Humans of UD: Sebastian Gutierrez-Olvera


Freshman Sebastian Gutierrez-Olvera is steeped in compassion and deeply aware of what it means to be human. 

Hailing from South Lake, Texas, and majoring in electrical engineering, he takes classes at the University of Dallas as well as the University of Texas-Arlington through a joint school degree plan. Gutierrez-Olvera is an activist and a missionary.

Gutierrez-Olvera chose the University of Dallas because of its unique Core curriculum and dedication to independent thought. He mentions that his mother earned her master’s degree at UD and that his father intends to earn another degree here as well.

“Both of them highly, highly, acclaim this school as [one] of the best, that it will teach you to think, and not just think the way your professors want you to, but for yourself,” he said. “I’m looking at all of my other friends in college, and they’re not doing anything like this.”

Gutierrez-Olvera’s mother works in the Neuhoff School of Ministry, according to the UD website. She is also active in Latino outreach, shaping much of her son’s activism in civil rights and social justice. 

Sebastian has participated in several rallies advocating for an end to police brutality and racism in America. He felt galvanized when he heard recordings of cops “joking” about killing protestors, specifically people of color, and he decided to join some Black Lives Matter rallies.

Gutierrez-Olvera reflected on his reasons for attending. “It can’t be like, ‘I’m going to tear this place down,’ it’s going for, ‘I love this place and I love the people here, and I love everyone here so much that I want to make sure that everyone can experience this place just as much as me,’” he said.

Gutierrez-Olvera spent a year after high school on a mission trip in Louisiana, which he regards as his greatest accomplishment. Traveling all over the state for various camps, clubs and outreach to middle school students, Gutierrez-Olvera emphasized the importance of forming the youth to build a better community.

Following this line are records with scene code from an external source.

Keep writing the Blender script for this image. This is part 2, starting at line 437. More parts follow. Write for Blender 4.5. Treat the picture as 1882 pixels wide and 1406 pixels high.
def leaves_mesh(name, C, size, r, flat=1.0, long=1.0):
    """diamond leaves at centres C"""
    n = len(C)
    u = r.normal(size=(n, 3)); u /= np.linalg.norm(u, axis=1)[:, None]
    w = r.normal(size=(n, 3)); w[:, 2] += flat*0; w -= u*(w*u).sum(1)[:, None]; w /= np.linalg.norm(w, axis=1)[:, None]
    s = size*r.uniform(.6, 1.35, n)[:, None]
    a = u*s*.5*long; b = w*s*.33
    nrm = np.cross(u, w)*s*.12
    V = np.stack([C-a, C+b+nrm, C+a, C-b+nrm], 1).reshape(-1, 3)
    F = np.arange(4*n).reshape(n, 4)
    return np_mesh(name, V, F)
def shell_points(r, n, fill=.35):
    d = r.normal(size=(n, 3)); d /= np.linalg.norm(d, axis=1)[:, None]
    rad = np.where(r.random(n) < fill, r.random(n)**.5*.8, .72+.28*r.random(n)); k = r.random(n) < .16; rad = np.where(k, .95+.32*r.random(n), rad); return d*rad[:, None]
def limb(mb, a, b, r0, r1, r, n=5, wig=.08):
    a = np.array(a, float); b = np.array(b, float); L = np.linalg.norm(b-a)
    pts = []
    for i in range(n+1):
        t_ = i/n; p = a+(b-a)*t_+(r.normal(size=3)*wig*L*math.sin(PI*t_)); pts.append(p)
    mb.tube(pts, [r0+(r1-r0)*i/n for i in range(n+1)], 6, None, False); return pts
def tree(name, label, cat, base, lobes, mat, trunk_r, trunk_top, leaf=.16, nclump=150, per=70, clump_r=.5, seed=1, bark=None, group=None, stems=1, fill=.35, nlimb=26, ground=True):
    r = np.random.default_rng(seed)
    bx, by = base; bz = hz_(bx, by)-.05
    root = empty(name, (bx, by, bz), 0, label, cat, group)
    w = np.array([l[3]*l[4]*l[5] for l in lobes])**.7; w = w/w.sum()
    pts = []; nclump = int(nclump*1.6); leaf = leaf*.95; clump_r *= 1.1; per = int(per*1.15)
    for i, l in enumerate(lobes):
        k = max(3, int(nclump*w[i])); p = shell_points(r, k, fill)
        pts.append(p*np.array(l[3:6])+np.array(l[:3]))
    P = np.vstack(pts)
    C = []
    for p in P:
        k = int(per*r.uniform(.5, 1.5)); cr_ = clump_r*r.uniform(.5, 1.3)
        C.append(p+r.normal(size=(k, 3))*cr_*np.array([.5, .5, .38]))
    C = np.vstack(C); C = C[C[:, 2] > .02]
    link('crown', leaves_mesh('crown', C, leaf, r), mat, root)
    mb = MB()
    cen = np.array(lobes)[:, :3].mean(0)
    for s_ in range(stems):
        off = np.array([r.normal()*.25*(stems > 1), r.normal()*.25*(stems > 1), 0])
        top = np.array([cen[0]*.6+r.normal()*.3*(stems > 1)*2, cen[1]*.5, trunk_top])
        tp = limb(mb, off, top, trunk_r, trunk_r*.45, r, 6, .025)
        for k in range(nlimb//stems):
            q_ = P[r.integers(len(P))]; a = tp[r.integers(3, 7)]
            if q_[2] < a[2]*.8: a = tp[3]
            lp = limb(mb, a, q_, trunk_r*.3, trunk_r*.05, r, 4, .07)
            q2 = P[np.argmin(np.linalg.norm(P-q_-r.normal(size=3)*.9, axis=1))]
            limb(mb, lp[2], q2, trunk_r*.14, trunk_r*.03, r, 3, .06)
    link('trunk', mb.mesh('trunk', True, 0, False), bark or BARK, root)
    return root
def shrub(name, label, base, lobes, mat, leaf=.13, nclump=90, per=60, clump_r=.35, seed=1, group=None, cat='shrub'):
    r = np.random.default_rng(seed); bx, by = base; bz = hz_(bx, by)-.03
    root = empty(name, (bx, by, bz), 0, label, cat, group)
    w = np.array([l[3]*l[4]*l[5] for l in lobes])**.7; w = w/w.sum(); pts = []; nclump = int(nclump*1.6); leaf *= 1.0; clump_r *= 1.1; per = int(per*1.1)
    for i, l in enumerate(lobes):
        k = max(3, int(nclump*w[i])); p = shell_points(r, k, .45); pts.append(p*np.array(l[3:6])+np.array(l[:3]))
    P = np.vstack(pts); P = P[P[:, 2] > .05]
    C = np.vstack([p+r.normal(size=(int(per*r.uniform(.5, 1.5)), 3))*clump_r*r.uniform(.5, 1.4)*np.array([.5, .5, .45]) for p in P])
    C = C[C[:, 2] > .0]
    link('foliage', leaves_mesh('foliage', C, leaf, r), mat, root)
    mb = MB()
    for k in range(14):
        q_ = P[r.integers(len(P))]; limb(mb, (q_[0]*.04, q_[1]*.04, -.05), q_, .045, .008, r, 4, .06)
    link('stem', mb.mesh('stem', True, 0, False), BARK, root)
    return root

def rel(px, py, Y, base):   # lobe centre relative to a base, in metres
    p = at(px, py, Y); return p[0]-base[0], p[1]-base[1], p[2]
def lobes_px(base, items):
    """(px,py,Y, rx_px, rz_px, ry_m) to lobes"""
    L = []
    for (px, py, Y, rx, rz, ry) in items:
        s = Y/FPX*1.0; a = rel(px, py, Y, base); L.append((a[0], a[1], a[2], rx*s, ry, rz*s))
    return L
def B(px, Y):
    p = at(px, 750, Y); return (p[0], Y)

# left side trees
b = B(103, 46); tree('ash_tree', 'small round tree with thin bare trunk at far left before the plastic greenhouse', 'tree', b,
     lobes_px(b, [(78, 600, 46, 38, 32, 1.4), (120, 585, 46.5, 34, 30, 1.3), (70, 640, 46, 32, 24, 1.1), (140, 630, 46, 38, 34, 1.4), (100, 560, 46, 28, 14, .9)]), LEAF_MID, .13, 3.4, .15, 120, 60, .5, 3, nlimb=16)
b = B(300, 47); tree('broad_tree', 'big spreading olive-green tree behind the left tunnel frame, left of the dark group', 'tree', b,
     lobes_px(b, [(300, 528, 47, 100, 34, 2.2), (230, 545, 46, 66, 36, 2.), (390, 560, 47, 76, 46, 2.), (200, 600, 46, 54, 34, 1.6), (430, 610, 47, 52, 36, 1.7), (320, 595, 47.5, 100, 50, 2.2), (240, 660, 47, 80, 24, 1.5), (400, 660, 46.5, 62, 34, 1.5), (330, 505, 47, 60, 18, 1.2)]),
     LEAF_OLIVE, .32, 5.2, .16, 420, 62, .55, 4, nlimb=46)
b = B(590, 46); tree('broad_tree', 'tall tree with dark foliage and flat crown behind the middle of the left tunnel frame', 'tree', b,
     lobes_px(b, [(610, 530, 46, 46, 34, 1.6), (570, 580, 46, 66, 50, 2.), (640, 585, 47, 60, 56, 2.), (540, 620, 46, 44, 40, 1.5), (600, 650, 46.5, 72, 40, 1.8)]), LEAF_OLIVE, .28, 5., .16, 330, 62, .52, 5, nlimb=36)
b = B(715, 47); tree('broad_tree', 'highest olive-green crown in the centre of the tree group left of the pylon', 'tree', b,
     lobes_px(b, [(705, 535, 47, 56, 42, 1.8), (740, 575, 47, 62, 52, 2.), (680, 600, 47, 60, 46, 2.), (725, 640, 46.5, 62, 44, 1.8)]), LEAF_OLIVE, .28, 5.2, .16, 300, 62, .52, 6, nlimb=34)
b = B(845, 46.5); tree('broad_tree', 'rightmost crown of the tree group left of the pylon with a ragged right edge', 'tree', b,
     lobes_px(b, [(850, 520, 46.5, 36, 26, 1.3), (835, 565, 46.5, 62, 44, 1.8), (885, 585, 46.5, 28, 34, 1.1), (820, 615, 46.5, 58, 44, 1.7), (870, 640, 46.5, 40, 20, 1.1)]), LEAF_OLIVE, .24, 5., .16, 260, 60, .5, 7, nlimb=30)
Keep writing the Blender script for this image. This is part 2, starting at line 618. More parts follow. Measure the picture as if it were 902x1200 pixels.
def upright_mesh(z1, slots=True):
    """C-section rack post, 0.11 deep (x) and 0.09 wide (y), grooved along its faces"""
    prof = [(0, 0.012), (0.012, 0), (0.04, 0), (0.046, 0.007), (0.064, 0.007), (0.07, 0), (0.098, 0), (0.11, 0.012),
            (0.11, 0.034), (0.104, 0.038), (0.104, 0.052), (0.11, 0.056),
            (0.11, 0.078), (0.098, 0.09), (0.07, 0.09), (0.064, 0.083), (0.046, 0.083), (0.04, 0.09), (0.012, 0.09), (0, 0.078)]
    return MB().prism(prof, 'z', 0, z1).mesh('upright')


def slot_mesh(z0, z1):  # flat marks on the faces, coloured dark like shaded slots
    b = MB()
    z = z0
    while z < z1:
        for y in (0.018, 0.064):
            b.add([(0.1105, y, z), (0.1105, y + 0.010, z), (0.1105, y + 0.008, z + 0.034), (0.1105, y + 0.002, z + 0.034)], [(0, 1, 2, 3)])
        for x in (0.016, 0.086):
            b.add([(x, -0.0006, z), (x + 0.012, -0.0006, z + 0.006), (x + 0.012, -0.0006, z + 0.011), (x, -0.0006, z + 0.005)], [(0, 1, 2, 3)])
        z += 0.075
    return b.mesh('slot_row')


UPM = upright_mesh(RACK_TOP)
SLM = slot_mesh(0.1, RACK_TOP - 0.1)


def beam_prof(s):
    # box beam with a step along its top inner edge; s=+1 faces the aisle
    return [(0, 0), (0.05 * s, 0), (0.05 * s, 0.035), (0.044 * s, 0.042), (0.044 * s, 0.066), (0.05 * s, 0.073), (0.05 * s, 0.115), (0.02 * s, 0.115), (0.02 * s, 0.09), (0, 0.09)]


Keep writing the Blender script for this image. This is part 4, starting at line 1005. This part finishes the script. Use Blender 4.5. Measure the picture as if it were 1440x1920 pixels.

“We mainly focused on youth and forming them … establishing goals and teaching them how to lead in situations as well as different values, like toughness, respect, determination,” he said. 

He notes that the missionaries wanted to encourage healthy competition among the students, comparing it to his own experience with jiu-jitsu. “You realize, ‘I want to practice this sport so that I can be better, and I only get to practice this because my partner lets me practice this and wants to,’” he said.

Visitations to prisons and care for the homeless also marks an important part of Gutierrez-Olvera’s work. Although the focus of the mission trip was to foster a community for the young, the missionaries also wanted to give back to the rest of the community they were living in. 

“One of my favorite things was actually going to the bridge in New Orleans and spending an hour or two with the homeless people there, helping them set up tents, and honestly just talking to them,” he said. Gutierrez-Olvera emphasized the importance of reaching out to the neglected. “A lot of times, people forget that [homeless people] are still people.” 

The importance of remembering the value of all human lives shines through in Gutierrez-Olvera’s experience at Angola Prison in Baton Rouge, where he visited death row inmates. 

“That one was a bit heavier,” he noted. Gutierrez-Olvera described their exchange of stories, prayers and poems, as well as the hopeful atmosphere created by the inmates who had made peace with their Creator and their lives. 

“It was all weirdly beautiful,” he said. “You take the lessons from those people and you start being really careful with the smaller, minute decisions that you make.” 

Without a doubt, Sebastian Gutierrez-Olvera’s year-long mission trip and his promotion of racial justice have helped him to grow in the most important ways and finding UD has pushed him to grow even more.